Postal Inspector

Handle cases involving the U.S. Postal Service.

What does a Postal Inspector do?

A Postal Inspector is a federal Law Enforcement Agent assigned to the U.S. Postal Service. The Postal Inspector has jurisdiction over all criminal matters involving the security of the U.S. Postal Service, and is treated as a Police Officer in many respects. Working with Police Officers, FBI Agents, and the Postmaster General, the Postal Inspector holds a highly respected position.

As a Postal Inspector, you’re likely to work in an office environment (like the post office), but in some cases, you may hit the streets to investigate a crime.

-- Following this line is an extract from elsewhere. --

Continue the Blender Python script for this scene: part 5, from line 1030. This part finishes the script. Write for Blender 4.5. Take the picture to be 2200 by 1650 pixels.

Using your background in English, communications, criminal justice, and psychology, you solve mysteries and crimes involving the mail.

For example, when a high-profile company executive receives a suspicious package in the mail, authorities are likely to be called in. After you determine that the package contains a harmful substance, your job as Postal Inspector begins. You begin digging up information about the sender, the package, and its intent. All of the information you collect is used in court to prosecute the parties involved in using the mail system to commit a crime.

Like other law enforcement workers, you’re expected to be in top physical condition to perform your duties. You may walk, run, jog, climb, and bend several times throughout your day, all requiring physical strength and stamina.

Postal Inspectors are required to carry firearms and make arrests, which means a clean criminal history is mandatory. You must also think critically and understand directions as you execute search warrants and follow federal guidelines. Excellent communication skills, both written and verbal, are required as well, since you’re often called to provide testimony in court and write detailed reports about your activities.